As long % IPv6 content > % IPv6 eyeballs, I think the eyeball counts will
naturally go up over time.  As we're seeing today, content providers can add
IPv6 access to a greater percentage of their content in a few months than
what ISPs can do with a percentage of their customer base.

Frank

-----Original Message-----
From: Jack Bates [mailto:jba...@brightok.net] 
Sent: Tuesday, June 07, 2011 10:28 PM
To: nanog@nanog.org
Subject: Re: Microsoft's participation in World IPv6 day

On 6/7/2011 9:01 PM, Lorenzo Colitti wrote:
> On Sun, Jun 5, 2011 at 11:24 PM, Owen DeLong<o...@delong.com>  wrote:
>
>> Moving them to IPv6 and hoping that enough of the content providers
>> move forward fast enough to minimize the extent of the LSN deployment
>> required.
>
> The problem here is not content, it's access.
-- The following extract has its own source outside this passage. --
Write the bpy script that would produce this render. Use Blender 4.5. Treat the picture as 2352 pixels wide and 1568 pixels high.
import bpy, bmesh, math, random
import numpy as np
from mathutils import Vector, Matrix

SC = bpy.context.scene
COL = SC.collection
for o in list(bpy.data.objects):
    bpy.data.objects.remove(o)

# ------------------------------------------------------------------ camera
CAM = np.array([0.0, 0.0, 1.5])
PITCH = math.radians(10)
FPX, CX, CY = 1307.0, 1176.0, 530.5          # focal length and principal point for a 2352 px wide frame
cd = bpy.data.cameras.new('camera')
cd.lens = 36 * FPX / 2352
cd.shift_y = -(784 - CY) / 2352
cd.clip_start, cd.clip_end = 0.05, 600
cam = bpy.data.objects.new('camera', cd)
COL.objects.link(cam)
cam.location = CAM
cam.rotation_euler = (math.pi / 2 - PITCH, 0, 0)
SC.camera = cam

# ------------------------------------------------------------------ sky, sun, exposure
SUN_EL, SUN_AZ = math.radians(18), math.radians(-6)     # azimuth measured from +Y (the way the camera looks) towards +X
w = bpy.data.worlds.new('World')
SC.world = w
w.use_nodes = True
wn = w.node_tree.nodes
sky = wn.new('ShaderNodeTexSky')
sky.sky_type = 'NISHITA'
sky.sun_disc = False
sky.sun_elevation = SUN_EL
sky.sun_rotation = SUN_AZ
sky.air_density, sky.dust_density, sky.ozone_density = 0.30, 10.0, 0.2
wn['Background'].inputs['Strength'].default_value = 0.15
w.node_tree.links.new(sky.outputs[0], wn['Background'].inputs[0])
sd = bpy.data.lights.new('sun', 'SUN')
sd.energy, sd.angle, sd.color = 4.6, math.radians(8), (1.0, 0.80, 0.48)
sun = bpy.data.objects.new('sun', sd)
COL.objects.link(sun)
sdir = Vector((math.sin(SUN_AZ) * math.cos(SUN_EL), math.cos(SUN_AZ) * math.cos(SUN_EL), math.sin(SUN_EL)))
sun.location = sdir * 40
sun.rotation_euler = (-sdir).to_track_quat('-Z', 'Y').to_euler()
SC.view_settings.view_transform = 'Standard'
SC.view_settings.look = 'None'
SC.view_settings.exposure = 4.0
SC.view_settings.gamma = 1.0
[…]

Look at World IPv6 day.
> What percentage of web content is represented? Probably order of 10%.
> How about access? Our public stats still say 0.3%
0.3% of access is fine, so long as the margin of broken stacks and 
deployments is low enough. If they find that keeping the content dual 
stacked has acceptable problems, then it's just a matter of access 
gearing up to match. The largest fear for content is to dual stack and 
have service levels go down. The only data we really get from this day 
is a better understanding of the service levels when dual stacked at 
major content sites. Some access providers may also determine mistakes 
in their networks, or isolation or MTU issues through transit providers.